Guardian Unlimited (Manchester), August 20, 2007

"Benjamin Bagby is an extraordinary performer who provides an extraordinary evening's entertainment. Glazed in candlelight and accompanied by his six-string harp, he recreates the role of the scop, a mediaeval storyteller who could perform epics of up to six hours long or more for the entertainment of the town. The tale is told in its original guttural and rich sounds, and often Bagby breaks into a hybrid of song and recitation. The harp flutters around its six notes whipping up suspense and lulling pensively around the words, in an altogether entrancing combination. Aside from the feat which Bagby achieves in memorising the archaic rhythms and unfamiliar sounds of the language, he is a captivating storyteller who moulds each word like a carefully carved stone."

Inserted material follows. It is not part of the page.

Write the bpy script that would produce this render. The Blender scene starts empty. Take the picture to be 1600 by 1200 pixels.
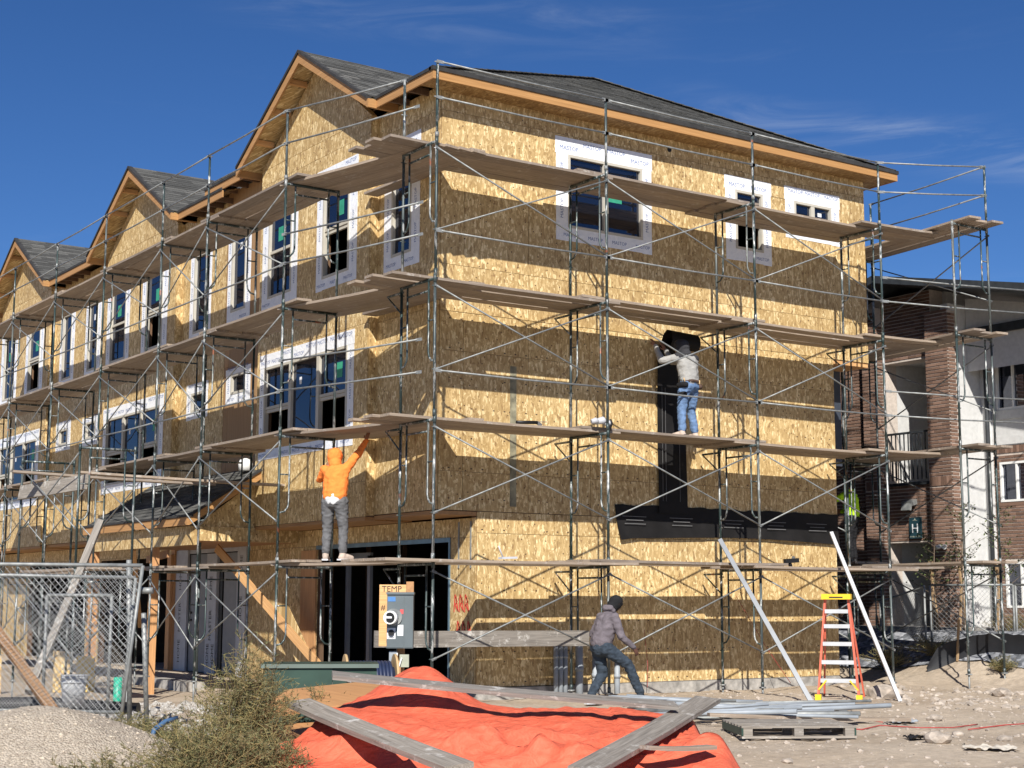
import bpy, bmesh, math, random
from mathutils import Vector, Matrix, noise
rnd = random.Random(7)
S = bpy.context.scene
COL = S.collection
R = math.radians

# ------------------------------------------------------------------ camera, world, sun, exposure
cam = bpy.data.cameras.new('camera'); camo = bpy.data.objects.new('camera', cam); COL.objects.link(camo)
yaw, pitch, roll = R(34.257), R(8.0016), R(0.1605)
fw = Vector((math.sin(yaw)*math.cos(pitch), math.cos(yaw)*math.cos(pitch), math.sin(pitch)))
r0 = Vector((math.cos(yaw), -math.sin(yaw), 0)); u0 = r0.cross(fw)
rr = math.cos(roll)*r0 + math.sin(roll)*u0; uu = -math.sin(roll)*r0 + math.cos(roll)*u0
M = Matrix((rr, uu, -fw)).transposed().to_4x4(); M.translation = Vector((-11.188, -18.351, 1.436))
camo.matrix_world = M
cam.sensor_width = 36; cam.lens = 2424.6/1600*36; cam.clip_start = .1; cam.clip_end = 2000
S.camera = camo
SUN = Vector((.72, 1, -.936)).normalized()
elev = math.asin(-SUN.z); azim = math.atan2(-SUN.x, -SUN.y)
W = bpy.data.worlds.new('World'); S.world = W; W.use_nodes = True
nt = W.node_tree; bg = nt.nodes['Background']
sky = nt.nodes.new('ShaderNodeTexSky'); sky.sky_type = 'NISHITA'; sky.sun_disc = False
sky.sun_elevation = elev; sky.sun_rotation = azim; sky.altitude = 2500; sky.air_density = 1.0; sky.dust_density = .0; sky.ozone_density = 5
# thin cirrus wisps, laid by direction on the sky itself
tc = nt.nodes.new('ShaderNodeTexCoord')
def wm(op, a, b=None, c=None):
    x = nt.nodes.new('ShaderNodeMath'); x.operation = op
    for k_, v_ in enumerate((a, b, c)):
        if v_ is None: continue
        if isinstance(v_, (int, float)): x.inputs[k_].default_value = v_
        else: nt.links.new(v_, x.inputs[k_])
    return x.outputs[0]
def wdot(v):
    x = nt.nodes.new('ShaderNodeVectorMath'); x.operation = 'DOT_PRODUCT'; nt.links.new(tc.outputs['Generated'], x.inputs[0]); x.inputs[1].default_value = v; return x.outputs['Value']
def wsm(x, a, b):
    r_ = nt.nodes.new('ShaderNodeMapRange'); r_.interpolation_type = 'SMOOTHSTEP'; nt.links.new(x, r_.inputs[0]); r_.inputs[1].default_value = a; r_.inputs[2].default_value = b; return r_.outputs[0]
nz = nt.nodes.new('ShaderNodeTexNoise'); nz.inputs['Scale'].default_value = 9; nz.inputs['Detail'].default_value = 8; nz.inputs['Roughness'].default_value = .62; nz.inputs['Distortion'].default_value = .7
mp = nt.nodes.new('ShaderNodeMapping'); mp.inputs['Scale'].default_value = (1, 1, 6.5); nt.links.new(tc.outputs['Generated'], mp.inputs[0]); nt.links.new(mp.outputs[0], nz.inputs[0])
def wisp(d1, d2, half, c_in, c_out, amt):
    a, b = Vector(d1).normalized(), Vector(d2).normalized(); n_ = a.cross(b).normalized(); mid = (a+b).normalized()
    band = wsm(wm('ABSOLUTE', wdot(n_)), half, 0); al = wsm(wdot(mid), c_out, c_in)
    return wm('MULTIPLY', wm('MULTIPLY', band, al), wm('MULTIPLY', wsm(nz.outputs[0], .38, .78), amt))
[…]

The British Theatre Guide (London), August, 2007

"Yet the truth is that Bagby's performance repays close attention with such a rich series of echoes and resonances that it's impossible, by the end of the evening, to avoid the feeling that this is a vital, if ancient, piece of popular entertainment, rich in everyday wisdom, thrilling acts of violence, sensational narrative power, and the kind of flexible, shifting relationship between words and music associated today with genres such as rap and hip-hop.

… there's no escaping the sense that this great poem is one of the historic cornerstones of our culture, as rich as any of the other great myths in this year's Festival programme in its sense of humankind struggling for survival in a capricious or indifferent universe.

And Bagby's performance is not only a technical tour de force, but a shining labour of love for the great story it tells, and for the original sound of its telling. "

The Scotsman (Edinburgh), 21 Aug 2007

"…It even took place in a kind of baronial hall, candlelit, and packed the night I was there with more people than I thought there were in the entire British Isles dying to listen to an hour of what is, essentially, foreign poetry.

They were in for a treat. Bagby brings the story of Beowulf’s slaying of the monster, Grendel, vividly alive, sometimes singing, sometimes declaiming, sometimes taking on the character of whoever is speaking. He’s a crack storyteller.

…a magical evening where poetry’s musicality resounds in a way few of us get to hear now."